=== GIVEN REQUEST ===
Below are some records. Copy every line in them that holds "Blender".

Scripts that build scenes

--- Begin ---

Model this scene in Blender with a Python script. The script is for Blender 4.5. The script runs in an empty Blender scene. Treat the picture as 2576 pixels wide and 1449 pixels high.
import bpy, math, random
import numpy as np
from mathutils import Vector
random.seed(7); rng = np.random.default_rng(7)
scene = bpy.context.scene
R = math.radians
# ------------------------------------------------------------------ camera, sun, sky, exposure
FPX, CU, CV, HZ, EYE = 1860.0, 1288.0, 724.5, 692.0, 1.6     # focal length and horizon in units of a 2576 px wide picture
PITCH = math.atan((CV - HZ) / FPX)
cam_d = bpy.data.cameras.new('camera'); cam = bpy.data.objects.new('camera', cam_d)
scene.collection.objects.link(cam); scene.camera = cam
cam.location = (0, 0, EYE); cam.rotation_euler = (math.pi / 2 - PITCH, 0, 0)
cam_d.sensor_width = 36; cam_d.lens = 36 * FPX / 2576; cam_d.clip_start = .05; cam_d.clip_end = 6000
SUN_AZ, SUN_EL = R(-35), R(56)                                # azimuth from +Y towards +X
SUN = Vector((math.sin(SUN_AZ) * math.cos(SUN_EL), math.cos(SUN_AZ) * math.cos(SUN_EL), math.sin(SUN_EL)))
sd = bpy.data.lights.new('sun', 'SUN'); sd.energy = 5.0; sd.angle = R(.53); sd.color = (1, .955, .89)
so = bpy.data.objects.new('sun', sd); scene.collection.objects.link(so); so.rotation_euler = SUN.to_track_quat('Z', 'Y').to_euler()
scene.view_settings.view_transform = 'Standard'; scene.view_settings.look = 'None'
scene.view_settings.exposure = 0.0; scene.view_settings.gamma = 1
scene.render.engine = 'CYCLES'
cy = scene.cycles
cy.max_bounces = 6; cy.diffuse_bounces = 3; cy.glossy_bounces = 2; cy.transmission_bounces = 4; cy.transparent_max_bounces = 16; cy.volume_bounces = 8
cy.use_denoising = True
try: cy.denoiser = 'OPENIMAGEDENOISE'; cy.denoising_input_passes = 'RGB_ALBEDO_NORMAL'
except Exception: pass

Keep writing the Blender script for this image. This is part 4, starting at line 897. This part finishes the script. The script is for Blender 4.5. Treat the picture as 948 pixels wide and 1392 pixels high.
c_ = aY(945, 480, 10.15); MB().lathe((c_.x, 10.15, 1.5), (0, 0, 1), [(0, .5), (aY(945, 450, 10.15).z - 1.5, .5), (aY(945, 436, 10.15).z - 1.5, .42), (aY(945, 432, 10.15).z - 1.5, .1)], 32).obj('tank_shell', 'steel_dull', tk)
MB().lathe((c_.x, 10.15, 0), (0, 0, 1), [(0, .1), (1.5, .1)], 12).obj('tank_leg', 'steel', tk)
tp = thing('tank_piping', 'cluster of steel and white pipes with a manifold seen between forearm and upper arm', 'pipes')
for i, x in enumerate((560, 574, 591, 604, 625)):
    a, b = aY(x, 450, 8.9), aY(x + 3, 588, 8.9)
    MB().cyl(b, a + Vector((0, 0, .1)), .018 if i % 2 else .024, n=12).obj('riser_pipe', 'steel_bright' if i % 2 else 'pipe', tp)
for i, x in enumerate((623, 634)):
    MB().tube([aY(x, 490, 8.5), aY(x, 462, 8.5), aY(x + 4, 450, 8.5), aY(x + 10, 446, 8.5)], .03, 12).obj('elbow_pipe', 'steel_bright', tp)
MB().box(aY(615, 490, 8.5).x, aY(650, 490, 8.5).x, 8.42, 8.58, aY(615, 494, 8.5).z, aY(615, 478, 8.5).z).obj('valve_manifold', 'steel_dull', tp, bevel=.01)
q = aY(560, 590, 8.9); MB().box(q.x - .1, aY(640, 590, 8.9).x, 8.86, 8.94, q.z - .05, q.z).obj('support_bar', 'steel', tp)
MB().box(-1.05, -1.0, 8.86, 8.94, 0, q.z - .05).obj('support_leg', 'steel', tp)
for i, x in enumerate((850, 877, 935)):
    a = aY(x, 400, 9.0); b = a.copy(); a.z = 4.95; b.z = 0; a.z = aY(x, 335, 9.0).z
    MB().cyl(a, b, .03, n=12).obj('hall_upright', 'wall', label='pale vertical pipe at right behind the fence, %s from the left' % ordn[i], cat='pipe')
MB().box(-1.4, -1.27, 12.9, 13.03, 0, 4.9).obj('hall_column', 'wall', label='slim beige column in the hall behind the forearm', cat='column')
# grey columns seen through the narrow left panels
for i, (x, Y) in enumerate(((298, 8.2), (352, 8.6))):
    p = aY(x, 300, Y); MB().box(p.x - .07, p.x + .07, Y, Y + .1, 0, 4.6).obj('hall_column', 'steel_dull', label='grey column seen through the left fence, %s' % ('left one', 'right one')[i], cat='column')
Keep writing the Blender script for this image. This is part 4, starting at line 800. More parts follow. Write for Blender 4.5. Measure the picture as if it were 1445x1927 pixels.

--- End ---

=== SOLVED PROBLEM ===
Model this scene in Blender with a Python script. The script is for Blender 4.5. The script runs in an empty Blender scene. Treat the picture as 2576 pixels wide and 1449 pixels high.
Keep writing the Blender script for this image. This is part 4, starting at line 897. This part finishes the script. The script is for Blender 4.5. Treat the picture as 948 pixels wide and 1392 pixels high.
Keep writing the Blender script for this image. This is part 4, starting at line 800. More parts follow. Write for Blender 4.5. Measure the picture as if it were 1445x1927 pixels.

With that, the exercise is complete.